There are just two pictures of the cat - the first ever sighting in history. It`s a rare occasion for wildlife scientists to consider the discovery of a new mammalian species. TOI was the first to report the eureka moment. Bengal forest officials had sent pictures of the cat to the Wildlife Institute of India (WII) three days ago and got a reply on Monday morning. "According to them, it`s a leopard-cat melanistic. In my knowledge , such a species has never been sighted anywhere in the state before," said Sunderbans Biosphere Reserve (SBR) director Pradeep Vyas.

WII senior scientist Y V Jhala took it a step further: "Such a cat has never been photo-captured anywhere in the world. Identifying a species from camera trap images is very difficult but after consulting other scientists here we have decided to go with `leopard cat melanistic` . We have laid camera traps inside the core area of Sunderbans, too, which will help us know if the species is common in this part of the world."

Peter Jackson, a senior member of the International Union for Conservation of Nature cat specialist group, had earlier failed to identify the species. "Only then, the forest department decided to send the photographs to WII," said WWF-India`s Sunderbans chapter head Anurag Danda.
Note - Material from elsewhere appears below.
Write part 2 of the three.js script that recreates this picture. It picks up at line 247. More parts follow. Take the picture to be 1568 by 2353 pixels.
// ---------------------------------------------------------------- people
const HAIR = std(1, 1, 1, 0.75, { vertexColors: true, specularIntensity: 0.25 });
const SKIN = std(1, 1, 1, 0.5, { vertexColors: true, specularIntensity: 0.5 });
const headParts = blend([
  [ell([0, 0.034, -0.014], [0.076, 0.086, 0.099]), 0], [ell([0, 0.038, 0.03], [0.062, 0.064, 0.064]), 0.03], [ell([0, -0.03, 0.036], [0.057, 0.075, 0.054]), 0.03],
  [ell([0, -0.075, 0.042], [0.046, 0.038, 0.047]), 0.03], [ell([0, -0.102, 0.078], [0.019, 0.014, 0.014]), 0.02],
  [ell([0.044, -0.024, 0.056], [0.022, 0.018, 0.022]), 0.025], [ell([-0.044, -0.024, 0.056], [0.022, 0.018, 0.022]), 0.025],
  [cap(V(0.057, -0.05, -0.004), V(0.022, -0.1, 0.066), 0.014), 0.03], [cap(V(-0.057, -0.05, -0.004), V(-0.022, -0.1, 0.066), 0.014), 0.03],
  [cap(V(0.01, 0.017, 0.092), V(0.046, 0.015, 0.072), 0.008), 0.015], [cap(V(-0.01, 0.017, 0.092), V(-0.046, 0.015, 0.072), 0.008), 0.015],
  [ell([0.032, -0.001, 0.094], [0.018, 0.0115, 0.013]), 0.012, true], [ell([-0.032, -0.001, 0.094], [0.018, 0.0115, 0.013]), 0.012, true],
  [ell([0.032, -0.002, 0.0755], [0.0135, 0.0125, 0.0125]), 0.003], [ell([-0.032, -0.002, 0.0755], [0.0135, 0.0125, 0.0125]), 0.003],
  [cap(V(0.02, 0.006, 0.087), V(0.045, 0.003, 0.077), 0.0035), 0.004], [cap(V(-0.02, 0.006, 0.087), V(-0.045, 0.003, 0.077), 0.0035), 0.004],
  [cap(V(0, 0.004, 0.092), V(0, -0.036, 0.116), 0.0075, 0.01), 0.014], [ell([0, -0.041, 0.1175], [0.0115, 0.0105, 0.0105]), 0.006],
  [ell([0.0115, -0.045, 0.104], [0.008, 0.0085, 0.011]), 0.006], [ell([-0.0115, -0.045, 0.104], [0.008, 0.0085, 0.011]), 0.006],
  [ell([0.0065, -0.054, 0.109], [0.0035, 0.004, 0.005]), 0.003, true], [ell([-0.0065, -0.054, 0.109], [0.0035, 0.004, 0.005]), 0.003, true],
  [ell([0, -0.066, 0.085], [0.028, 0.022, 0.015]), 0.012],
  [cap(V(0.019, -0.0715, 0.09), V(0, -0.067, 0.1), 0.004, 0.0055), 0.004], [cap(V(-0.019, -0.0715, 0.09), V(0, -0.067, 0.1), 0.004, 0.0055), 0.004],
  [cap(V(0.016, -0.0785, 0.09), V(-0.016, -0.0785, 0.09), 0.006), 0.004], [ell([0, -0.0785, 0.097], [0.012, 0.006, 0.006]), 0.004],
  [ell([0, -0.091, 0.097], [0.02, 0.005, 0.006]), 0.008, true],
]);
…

The cat spotted in the camera traps in Raidighi is bigger than a wild cat and smaller than a leopard, say sources. "We have never seen any animal like this in the Sunderbans. Apart from the 18 tigers, scores of other cats, including jungle and fishing cats, were found during the camera exercise , which was done outside the reserve area for the first time. Most of them were expected till we came upon two sightings of a black cat with a long tail on February 26," added Vyas.

WII scientists said the identification process was not easy. "The tail was crucial. We thought it was a fishing cat melanistic or a marbled cat. However, after discussions with other carnivore experts we decided to identify it as a black leopard cat," said WII senior scientist V B Mathur.

A fishing cat`s tail can be a third of its body length, whereas the tail of a leopard cat can be half the length of its body.